I put my name on everything

A vast printed wool carpet was created from a residency with Tron Theatre staff and arose out of conversations about the balance between private and working lives.

A text carpet, commissioned by Visual Art Projects on behalf of the Tron Theatre, Glasgow, Scotland, 1998.

During the research and development stage Tracy & Edwin were based in the Tron Theatre’s temporary staff offices in a street overlooking the theatre while it was being renovated.

The roles of staff, and staff interaction quickly became central to conversations. Accepting the artists into their working environment, people discussed Tracy & Edwin’s role in the rebuilding of their theatre. They expressed their feelings of alienation from what they had anticipated would be a consultation process, and a development of the ethos of a small artist-initiated theatre.

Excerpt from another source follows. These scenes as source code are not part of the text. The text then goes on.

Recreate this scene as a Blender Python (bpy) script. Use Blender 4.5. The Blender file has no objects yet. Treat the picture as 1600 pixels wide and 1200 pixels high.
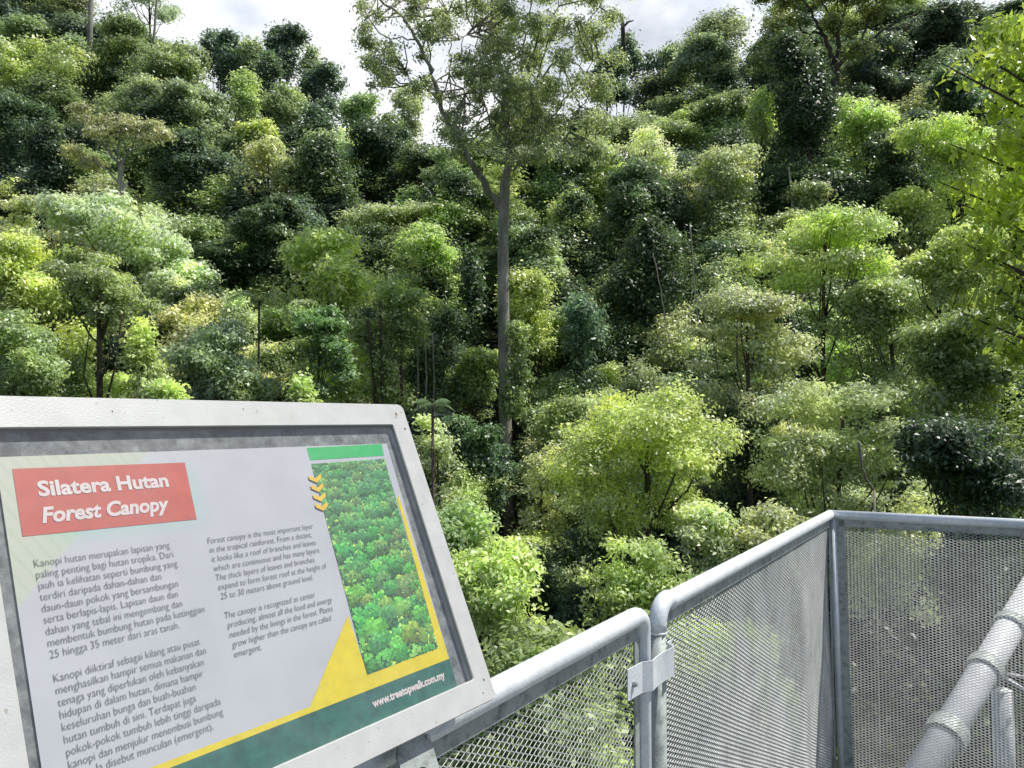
import bpy, bmesh, math, random
import numpy as np
from mathutils import Vector, Matrix
R = math.radians
SC = bpy.context.scene
C = SC.collection
EYE = np.array([0.0, 0.0, 1.55]); F = 1218.0; PITCH = math.atan(55 / F)
cp, sp = math.cos(PITCH), math.sin(PITCH)

# ------------------------------------------------------------------ survey helpers
def ray(px, py):
    a, b = (px - 800) / F, (600 - py) / F
    return np.array([a, cp - b * sp, sp + b * cp])
def at(px, py, Y):
    r = ray(px, py); return EYE + r * (Y / r[1])
def atz(px, py, z):
    r = ray(px, py); return EYE + r * ((z - EYE[2]) / r[2])

# ------------------------------------------------------------------ materials
def mat(name):
    m = bpy.data.materials.new(name); m.use_nodes = True
    nt = m.node_tree; return m, nt, nt.nodes['Principled BSDF']
def N(nt, t, **kw):
    n = nt.nodes.new(t)
    for k, v in kw.items():
        if k in n.inputs: n.inputs[k].default_value = v
        else: setattr(n, k, v)
    return n
def ramp(nt, fac, stops, interp='LINEAR'):
    r = nt.nodes.new('ShaderNodeValToRGB'); e = r.color_ramp.elements; r.color_ramp.interpolation = interp
    while len(e) < len(stops): e.new(0.5)
    for el, (p, c) in zip(e, stops):
        el.position = p; el.color = (c[0], c[1], c[2], 1)
    nt.links.new(fac, r.inputs[0]); return r.outputs[0]
def coords(nt, kind='Object', scale=(1, 1, 1)):
    tc = nt.nodes.new('ShaderNodeTexCoord'); mp = nt.nodes.new('ShaderNodeMapping'); mp.inputs['Scale'].default_value = scale
    nt.links.new(tc.outputs[kind], mp.inputs[0]); return mp.outputs[0]
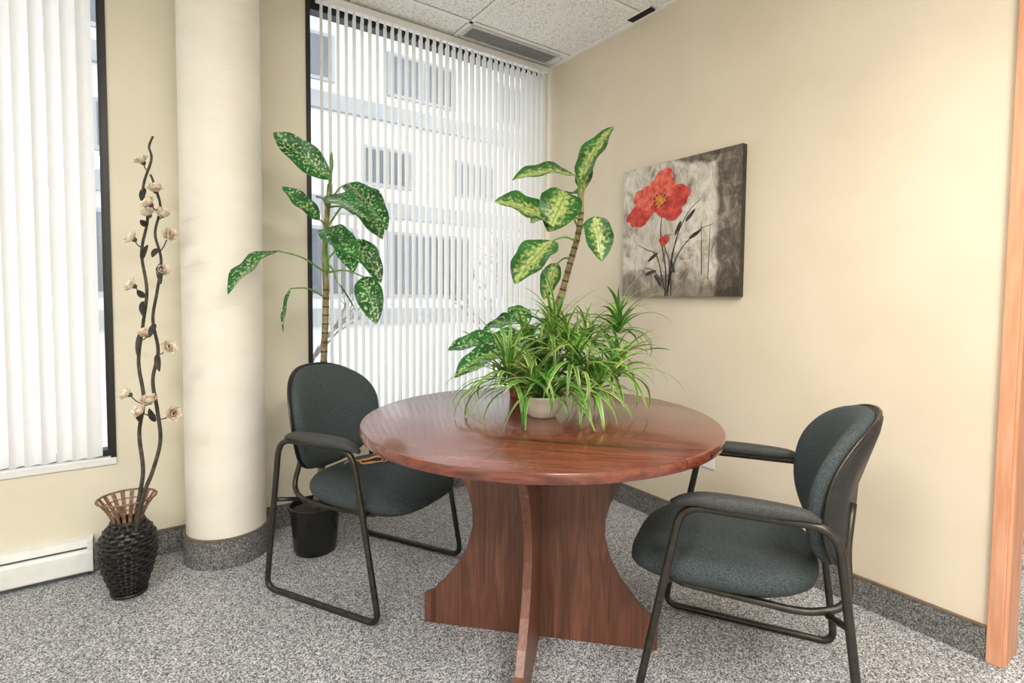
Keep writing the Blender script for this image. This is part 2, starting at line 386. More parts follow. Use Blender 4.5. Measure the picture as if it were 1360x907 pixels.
for y in (-2.32, -1.78):
    b = nb(); box(b, (2.385, y-.25, .06), (2.399, y+.25, .7)); obj('door', b, m_redw, t, world=True, bevel=.003)

# outlet
op = on(941, 606, 0, 0)
t = thing('wall_outlet', 'white electrical outlet low on the right wall behind the table', 'outlet', (0, op.y, op.z))
b = nb(); box(b, (-.006, -.036, -.058), (-.0003, .036, .058)); obj('plate', b, m_white, t, bevel=.003)
for z in (-.022, .022):
    b = nb(); box(b, (-.008, -.016, z-.014), (-.0055, .016, z+.014)); obj('socket', b, m_white, t, bevel=.002)

# ------------------------------------------------------------------ painting
PY_L = on(828, 300, 0, -.034).y; PW = PY_L-on(984, 300, 0, -.034).y; PZ0, PH = 1.208, .697
t = thing('wall_painting', 'square canvas painting of a red poppy on grey, on the right wall', 'painting', (0, PY_L-PW/2, PZ0))
m_bg, nt, p, out = newmat('canvas_paint')
tc = N(nt, 'ShaderNodeTexCoord'); sp = N(nt, 'ShaderNodeSeparateXYZ'); nt.links.new(tc.outputs['Generated'], sp.inputs[0])
mp = N(nt, 'ShaderNodeMapping'); mp.inputs['Scale'].default_value = (1, 9, 5); nt.links.new(tc.outputs['Generated'], mp.inputs[0])
n1 = N(nt, 'ShaderNodeTexNoise'); n1.inputs['Scale'].default_value = 1.5; n1.inputs['Detail'].default_value = 9; n1.inputs['Roughness'].default_value = .68; n1.inputs['Distortion'].default_value = .8; nt.links.new(mp.outputs[0], n1.inputs['Vector'])
vb = N(nt, 'ShaderNodeTexVoronoi', distance='CHEBYCHEV'); vb.inputs['Scale'].default_value = 4.5; nt.links.new(tc.outputs['Generated'], vb.inputs['Vector'])
vs_ = N(nt, 'ShaderNodeSeparateColor'); nt.links.new(vb.outputs['Color'], vs_.inputs[0])
na = N(nt, 'ShaderNodeMath', operation='MULTIPLY_ADD'); nt.links.new(vs_.outputs[0], na.inputs[0]); na.inputs[1].default_value = .16; nt.links.new(n1.outputs[0], na.inputs[2])
c1 = ramp(nt, na.outputs[0], [(.38, lin((124, 116, 106))), (.48, lin((176, 168, 156))), (.60, lin((208, 201, 190))), (.78, lin((234, 229, 221)))])
n2 = N(nt, 'ShaderNodeTexNoise'); n2.inputs['Scale'].default_value = 7; n2.inputs['Detail'].default_value = 6; nt.links.new(tc.outputs['Generated'], n2.inputs['Vector'])
ad = N(nt, 'ShaderNodeMath', operation='MULTIPLY_ADD'); nt.links.new(n2.outputs[0], ad.inputs[0]); ad.inputs[1].default_value = .10; nt.links.new(sp.outputs[1], ad.inputs[2])
rr = ramp(nt, ad.outputs[0], [(.21, (1, 1, 1, 1)), (.245, (0, 0, 0, 1))])
tp = N(nt, 'ShaderNodeMath', operation='MULTIPLY_ADD'); nt.links.new(sp.outputs[1], tp.inputs[0]); tp.inputs[1].default_value = -.22; nt.links.new(sp.outputs[2], tp.inputs[2])
tq = N(nt, 'ShaderNodeMath', operation='MULTIPLY_ADD'); nt.links.new(n2.outputs[0], tq.inputs[0]); tq.inputs[1].default_value = .12; nt.links.new(tp.outputs[0], tq.inputs[2])
rt = ramp(nt, tq.outputs[0], [(.92, (0, 0, 0, 1)), (.95, (1, 1, 1, 1))])
mk = N(nt, 'ShaderNodeMath', operation='MAXIMUM'); nt.links.new(rr.outputs[0], mk.inputs[0]); nt.links.new(rt.outputs[0], mk.inputs[1])
c2 = ramp(nt, na.outputs[0], [(.40, lin((60, 53, 48))), (.6, lin((104, 94, 85))), (.76, lin((158, 148, 136)))])
mx = N(nt, 'ShaderNodeMix', data_type='RGBA'); nt.links.new(mk.outputs[0], mx.inputs[0]); nt.links.new(c1.outputs[0], mx.inputs[6]); nt.links.new(c2.outputs[0], mx.inputs[7])
az = N(nt, 'ShaderNodeMath', operation='MULTIPLY_ADD'); nt.links.new(n2.outputs[0], az.inputs[0]); az.inputs[1].default_value = .5; nt.links.new(sp.outputs[2], az.inputs[2])
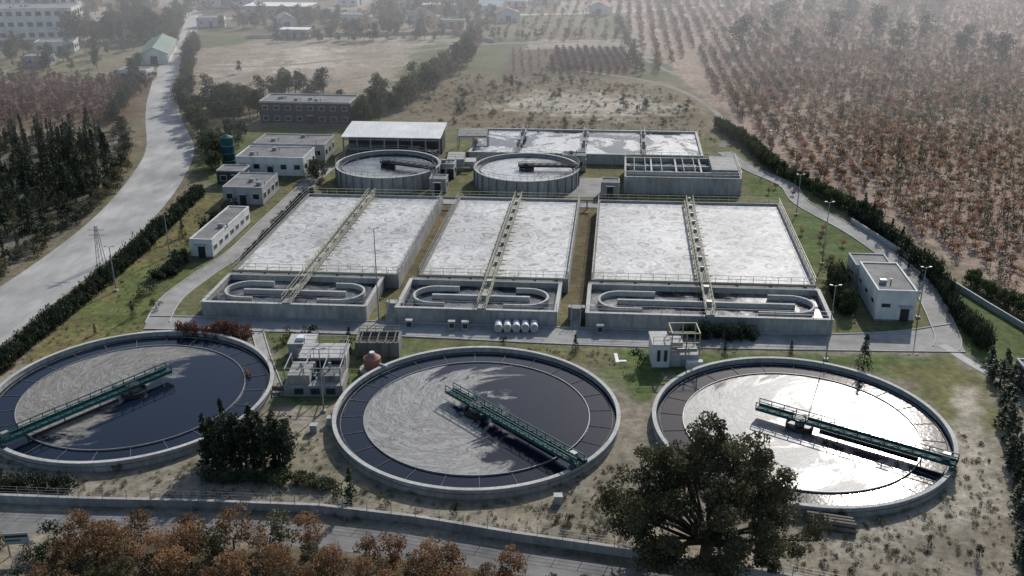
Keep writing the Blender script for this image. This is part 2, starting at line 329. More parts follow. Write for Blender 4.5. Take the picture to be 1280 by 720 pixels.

Discussions moved towards issues surrounding the creation and occupation of an ideal work environment, professional relationships, territory and the balance between private and working lives.

As relationships developed with the staff, Tracy & Edwin shifted away from the idea of making a work for the public areas of the theatre to making a work for the new staff offices. Excerpts of conversations between staff and the artists were printed on to a vast wool carpet that covers both floors of the new offices. The carpet was produced in Halifax, England, where once the world’s largest carpet factories were operational.

The final phase of development, the furnishing of the offices, proved to be severely limited in terms of funding. Unfortunately for staff, an award-winning building housed age-old furniture and equipment.